The blue line if the cost per win (both above replacement) for 2010-14. The red line is the MLB average. In 2010, the Jays overachieved expectations and won 85 games with a payroll of about $84-million. That worked out to $1.8-million per win compared to league average around $2.4-million, so the payroll was well spent. In 2011, payroll went down a little bit, as did the wins, and the status quo was mostly maintained.

2012 didn't go so well. Payroll increased to above the 2010 total, but the win total collapsed in the second half, which sent the ratio above league average. And then of course 2013 happened, with payroll way up and just a single solitary win. In 2014, the ratio finally corrected a little bit, though as discussed above was still quite inefficient.

To make the trend a little more stark, suppose Alex Anthopoulos's five years were divided into halves, 405 games each. In the first half, the Jays spent about $191-million to win to win 203 games, which works out to $1.9-million per win above replacement ($162/83). In the second half, they've spent $298-million to win 194 games, or $3.6-million/WAR ($264/74). I'll grant this is somewhat cherry-picked, since it divides 2012 into the decent first half and horrible second half, but bottom line is they've added a lot of payroll while actually going backwards in the win column even taking out 2012.

In fairness, this is not by any means a perfect measure, as a new GM does not start with a clean slate.
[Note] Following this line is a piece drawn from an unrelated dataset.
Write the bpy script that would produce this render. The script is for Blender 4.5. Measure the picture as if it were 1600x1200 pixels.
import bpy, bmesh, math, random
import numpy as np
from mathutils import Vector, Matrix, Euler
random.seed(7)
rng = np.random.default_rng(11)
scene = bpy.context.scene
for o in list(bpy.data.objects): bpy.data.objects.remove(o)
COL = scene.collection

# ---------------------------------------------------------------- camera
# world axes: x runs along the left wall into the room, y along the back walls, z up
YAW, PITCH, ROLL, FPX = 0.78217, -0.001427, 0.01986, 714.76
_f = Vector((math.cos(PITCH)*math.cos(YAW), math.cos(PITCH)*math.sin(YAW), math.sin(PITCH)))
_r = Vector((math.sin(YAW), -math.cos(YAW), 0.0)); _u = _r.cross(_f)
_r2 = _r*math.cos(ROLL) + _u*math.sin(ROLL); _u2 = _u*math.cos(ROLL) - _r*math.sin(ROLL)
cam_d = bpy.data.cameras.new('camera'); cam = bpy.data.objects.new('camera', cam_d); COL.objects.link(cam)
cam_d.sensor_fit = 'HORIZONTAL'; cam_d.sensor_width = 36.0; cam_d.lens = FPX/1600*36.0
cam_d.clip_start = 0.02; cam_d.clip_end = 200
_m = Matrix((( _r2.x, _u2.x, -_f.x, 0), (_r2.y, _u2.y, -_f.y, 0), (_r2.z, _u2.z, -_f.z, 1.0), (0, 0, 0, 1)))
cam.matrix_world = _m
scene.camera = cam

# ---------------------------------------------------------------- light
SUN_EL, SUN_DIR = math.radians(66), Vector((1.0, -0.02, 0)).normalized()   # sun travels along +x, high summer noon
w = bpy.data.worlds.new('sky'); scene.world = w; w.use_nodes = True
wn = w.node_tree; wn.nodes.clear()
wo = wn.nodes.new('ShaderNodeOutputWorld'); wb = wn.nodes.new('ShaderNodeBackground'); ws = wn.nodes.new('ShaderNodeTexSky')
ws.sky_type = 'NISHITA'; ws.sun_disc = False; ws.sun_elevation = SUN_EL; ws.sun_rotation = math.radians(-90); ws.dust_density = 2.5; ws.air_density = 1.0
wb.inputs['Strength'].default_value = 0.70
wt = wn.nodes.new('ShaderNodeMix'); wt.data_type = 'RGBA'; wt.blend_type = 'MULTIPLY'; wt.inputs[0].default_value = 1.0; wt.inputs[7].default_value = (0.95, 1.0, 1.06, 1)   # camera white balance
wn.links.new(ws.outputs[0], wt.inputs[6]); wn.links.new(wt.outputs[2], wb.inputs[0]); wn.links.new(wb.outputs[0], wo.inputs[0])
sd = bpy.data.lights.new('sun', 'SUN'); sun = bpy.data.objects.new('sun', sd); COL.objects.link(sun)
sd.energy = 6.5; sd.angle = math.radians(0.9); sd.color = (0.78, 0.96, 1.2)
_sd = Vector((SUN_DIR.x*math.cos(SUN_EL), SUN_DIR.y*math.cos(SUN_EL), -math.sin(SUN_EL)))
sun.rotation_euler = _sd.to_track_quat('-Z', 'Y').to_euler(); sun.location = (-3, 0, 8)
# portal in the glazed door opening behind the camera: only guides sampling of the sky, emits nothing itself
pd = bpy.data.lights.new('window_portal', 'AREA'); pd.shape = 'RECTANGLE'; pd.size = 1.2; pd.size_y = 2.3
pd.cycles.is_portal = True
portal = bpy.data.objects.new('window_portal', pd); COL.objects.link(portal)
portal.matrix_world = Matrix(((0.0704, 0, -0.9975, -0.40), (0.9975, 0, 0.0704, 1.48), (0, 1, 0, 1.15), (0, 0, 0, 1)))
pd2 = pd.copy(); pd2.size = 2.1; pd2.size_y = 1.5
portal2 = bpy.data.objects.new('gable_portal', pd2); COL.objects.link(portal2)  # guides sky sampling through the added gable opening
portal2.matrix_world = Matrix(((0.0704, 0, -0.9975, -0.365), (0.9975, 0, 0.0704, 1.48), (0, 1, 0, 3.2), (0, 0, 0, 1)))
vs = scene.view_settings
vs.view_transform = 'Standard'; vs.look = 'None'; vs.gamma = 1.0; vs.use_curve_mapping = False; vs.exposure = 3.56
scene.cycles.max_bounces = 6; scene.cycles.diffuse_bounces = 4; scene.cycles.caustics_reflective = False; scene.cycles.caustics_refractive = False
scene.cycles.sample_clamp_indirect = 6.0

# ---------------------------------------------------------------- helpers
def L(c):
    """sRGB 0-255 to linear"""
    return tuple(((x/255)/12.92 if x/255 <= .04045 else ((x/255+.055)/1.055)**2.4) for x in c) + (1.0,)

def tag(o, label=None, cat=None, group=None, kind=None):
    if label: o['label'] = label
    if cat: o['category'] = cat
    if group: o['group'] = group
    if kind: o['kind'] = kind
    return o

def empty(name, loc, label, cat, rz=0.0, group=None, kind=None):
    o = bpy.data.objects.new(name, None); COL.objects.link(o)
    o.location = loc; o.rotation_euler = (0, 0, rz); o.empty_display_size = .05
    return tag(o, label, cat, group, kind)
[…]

In the first few years specially, the GM will have a roster they didn't construct and payroll obligations to which they didn't commit. Which makes that stark contrast above perhaps even less palatable: the more the roster and payroll have reflected Anthopoulos's decisions, the worse the efficiency has been.

What about 2015? FanGraphs is current projecting 37.6 WAR, and I estimate a payroll of about $130-million ($116-million above replacement), which would work out to about $3.1-million per WAR. As the league number will bump up with salary inflation, this would put the Jays right around league average. Certainly much better than 2012-14, but with the payroll seemingly dropping, not necessarily enough to get to the playoffs. In the end, it may well be that poor spending begat a falling payroll that more efficient spending cannot offset enough to make headway towards the playoffs.